---------- Provided data
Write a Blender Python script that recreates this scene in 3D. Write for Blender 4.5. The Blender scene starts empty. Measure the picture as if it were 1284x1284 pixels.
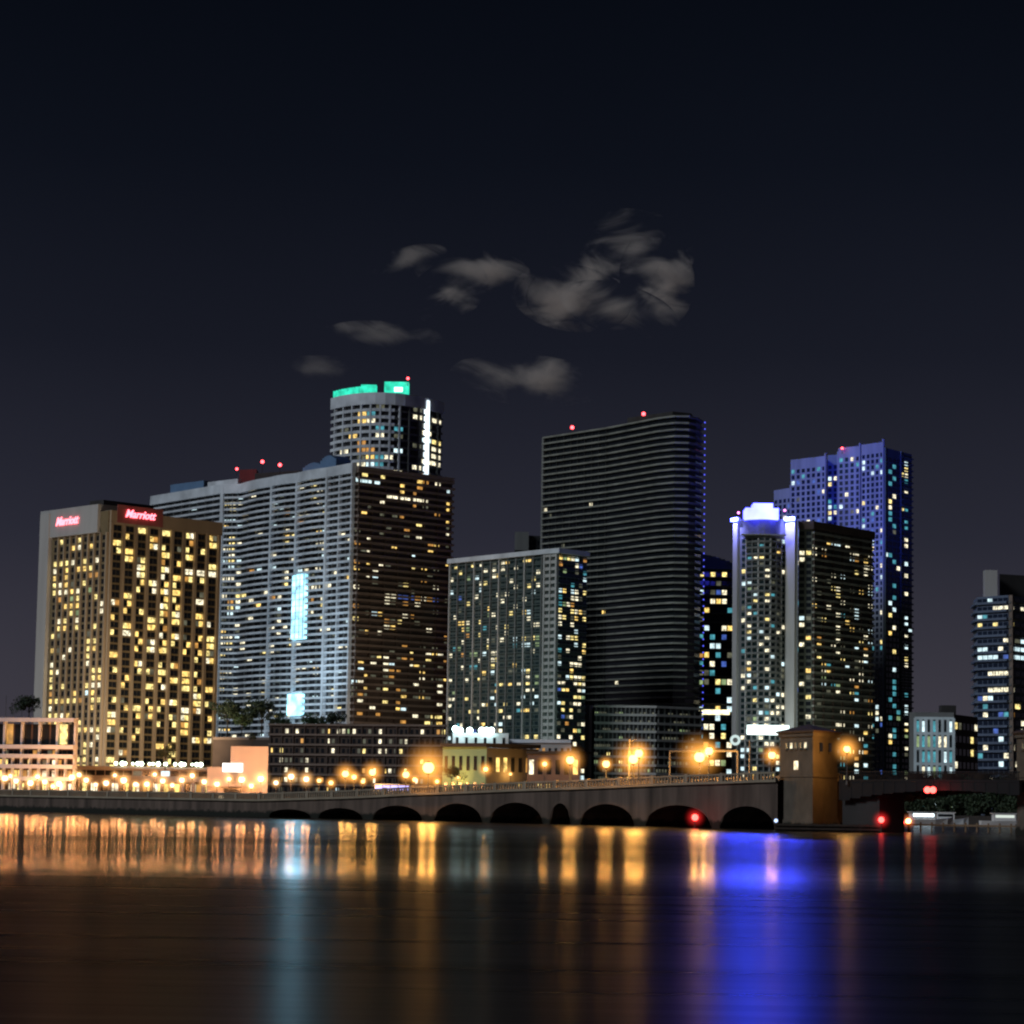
import bpy, math, random
from math import radians, sin, cos, pi, tan, sqrt
from mathutils import Matrix, Vector

random.seed(7)
SC = bpy.context.scene
COL = SC.collection

# ------------------------------------------------------------------ camera
CAM_H = 3.0
FPX = 3300.0
PITCH, ROLL = math.atan(365 / FPX), radians(0.9)
cam_data = bpy.data.cameras.new('camera')
cam = bpy.data.objects.new('camera', cam_data)
COL.objects.link(cam)
cam_data.sensor_width = 36.0
cam_data.lens = 36.0 * FPX / 1284.0
cam_data.clip_start = 0.5
cam_data.clip_end = 30000
RM = Matrix.Rotation(radians(90) + PITCH, 3, 'X') @ Matrix.Rotation(ROLL, 3, 'Z')
cam.matrix_world = Matrix.Translation((0, 0, CAM_H)) @ RM.to_4x4()
SC.camera = cam

# ------------------------------------------------------------------ night sky
world = bpy.data.worlds.new('World')
SC.world = world
world.use_nodes = True
wn = world.node_tree
for n in list(wn.nodes):
    wn.nodes.remove(n)
wo = wn.nodes.new('ShaderNodeOutputWorld')
bg = wn.nodes.new('ShaderNodeBackground')
tc = wn.nodes.new('ShaderNodeTexCoord')
sp = wn.nodes.new('ShaderNodeSeparateXYZ')
rp = wn.nodes.new('ShaderNodeValToRGB')
wn.links.new(tc.outputs['Generated'], sp.inputs[0])
wn.links.new(sp.outputs['Z'], rp.inputs[0])
sn = wn.nodes.new('ShaderNodeTexNoise')
sn.inputs['Scale'].default_value = 3.0
sn.inputs['Detail'].default_value = 3
wn.links.new(tc.outputs['Generated'], sn.inputs['Vector'])
sm = wn.nodes.new('ShaderNodeMapRange')
sm.inputs['To Min'].default_value = .72
sm.inputs['To Max'].default_value = 1.28
wn.links.new(sn.outputs['Fac'], sm.inputs['Value'])
sv = wn.nodes.new('ShaderNodeVectorMath')
sv.operation = 'SCALE'
wn.links.new(rp.outputs[0], sv.inputs[0])
wn.links.new(sm.outputs[0], sv.inputs['Scale'])
wn.links.new(sv.outputs[0], bg.inputs['Color'])
wn.links.new(bg.outputs[0], wo.inputs[0])
bg.inputs['Strength'].default_value = 1.0
cr = rp.color_ramp
SKY = [(0.0, (.056, .048, .060)), (0.04, (.043, .040, .053)), (0.10, (.0215, .0220, .0340)),
       (0.17, (.0092, .0105, .0180)), (0.24, (.0042, .0056, .0105)), (0.32, (.0018, .0028, .0056)), (1.0, (.0015, .002, .0045))]
cr.elements[0].position = SKY[0][0]
cr.elements[0].color = SKY[0][1] + (1,)
cr.elements[1].position = SKY[-1][0]
cr.elements[1].color = SKY[-1][1] + (1,)
for p, c in SKY[1:-1]:
    e = cr.elements.new(p)
    e.color = c + (1,)

# the only sun lamp, added as a stand-in for the city glow: from the left, a little behind the camera
city_glow_d = bpy.data.lights.new('moon', 'SUN')  # stand-in for the city glow, not a moon
city_glow_d.energy = 1.1
city_glow_d.color = (.80, .90, 1.0)
city_glow_d.angle = radians(12)
moon = bpy.data.objects.new('moon', city_glow_d)  # the added city glow lamp
COL.objects.link(moon)
GLOW_DIR = Vector((0.66, 0.58, -0.50))
moon.rotation_euler = GLOW_DIR.to_track_quat('-Z', 'Y').to_euler()
moon.location = (-300, -50, 300)

SC.view_settings.view_transform = 'Standard'
SC.view_settings.look = 'None'
SC.view_settings.exposure = 0.0
SC.view_settings.gamma = 1.0
SC.cycles.sample_clamp_indirect = 6.0
SC.cycles.max_bounces = 6
SC.cycles.volume_bounces = 3
SC.cycles.volume_step_rate = .4
SC.cycles.filter_width = 2.2


# ------------------------------------------------------------------ helpers
def W(px, py, d):
    """world point seen at pixel (px, py) of the 1284 px photograph, at depth y = d"""
    v = RM @ Vector(((px - 642) / FPX, -(py - 642) / FPX, -1.0))
    v *= d / v.y
    return Vector((v.x, v.y, v.z + CAM_H))


def F(px, d, py=900):
    w = W(px, py, d)
    return Vector((w.x, w.y))


def ZZ(px, py, d):
    return W(px, py, d).z


MATS = {}


def nodes_of(name):
    m = bpy.data.materials.new(name)
    m.use_nodes = True
    nt = m.node_tree
    return m, nt, nt.nodes['Principled BSDF']


def mat(name, col, rough=0.8, metal=0.0, var=0.25, scale=0.15, spec=0.4, streak=False):
    if name in MATS:
        return MATS[name]
    m, nt, p = nodes_of(name)
    p.inputs['Roughness'].default_value = rough
    p.inputs['Metallic'].default_value = metal
    p.inputs['Specular IOR Level'].default_value = spec
    g = nt.nodes.new('ShaderNodeNewGeometry')
    mp = nt.nodes.new('ShaderNodeMapping')
    nt.links.new(g.outputs['Position'], mp.inputs['Vector'])
    if streak:
        mp.inputs['Scale'].default_value = (1, 1, .12)
    nz = nt.nodes.new('ShaderNodeTexNoise')
    nz.inputs['Scale'].default_value = scale
    nz.inputs['Detail'].default_value = 6
    nt.links.new(mp.outputs[0], nz.inputs['Vector'])
    r = nt.nodes.new('ShaderNodeMapRange')
    r.inputs['From Min'].default_value = .25
    r.inputs['From Max'].default_value = .75
    r.inputs['To Min'].default_value = 1 - var
    r.inputs['To Max'].default_value = 1 + var
    nt.links.new(nz.outputs['Fac'], r.inputs['Value'])
    mx = nt.nodes.new('ShaderNodeVectorMath')
    mx.operation = 'SCALE'
    mx.inputs[0].default_value = col
    nt.links.new(r.outputs[0], mx.inputs['Scale'])
    nt.links.new(mx.outputs[0], p.inputs['Base Color'])
    MATS[name] = m
    return m


def glass(name, col=(.012, .015, .018), rough=.12):
    if name in MATS:
        return MATS[name]
    m, nt, p = nodes_of(name)
    p.inputs['Base Color'].default_value = col + (1,)
    p.inputs['Roughness'].default_value = rough
    p.inputs['IOR'].default_value = 1.5
    MATS[name] = m
    return m


def emit(name, col, strength, var=0.0, scale=.55, sample=True, base=(.05, .05, .05)):
    if name in MATS:
        return MATS[name]
    m, nt, p = nodes_of(name)
    p.inputs['Base Color'].default_value = base + (1,)
    p.inputs['Emission Color'].default_value = col + (1,)
    p.inputs['Emission Strength'].default_value = strength
    if var:
        g = nt.nodes.new('ShaderNodeNewGeometry')
        nz = nt.nodes.new('ShaderNodeTexNoise')
        nz.inputs['Scale'].default_value = scale
        nz.inputs['Detail'].default_value = 2
        nt.links.new(g.outputs['Position'], nz.inputs['Vector'])
        r = nt.nodes.new('ShaderNodeMapRange')
        r.inputs['From Min'].default_value = .3
        r.inputs['From Max'].default_value = .7
        r.inputs['To Min'].default_value = strength * (1 - var)
        r.inputs['To Max'].default_value = strength * (1 + var)
        nt.links.new(nz.outputs['Fac'], r.inputs['Value'])
        nt.links.new(r.outputs[0], p.inputs['Emission Strength'])
    if not sample:
        m.cycles.emission_sampling = 'NONE'
    MATS[name] = m
    return m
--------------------
• **Given exercise**: From the opening line of the listing above through the line bearing "COL = SC.collection", repeat each line exactly. Drop every picture.

• **Solution for this problem**:
Write a Blender Python script that recreates this scene in 3D. Write for Blender 4.5. The Blender scene starts empty. Measure the picture as if it were 1284x1284 pixels.
import bpy, math, random
from math import radians, sin, cos, pi, tan, sqrt
from mathutils import Matrix, Vector

random.seed(7)
SC = bpy.context.scene
COL = SC.collection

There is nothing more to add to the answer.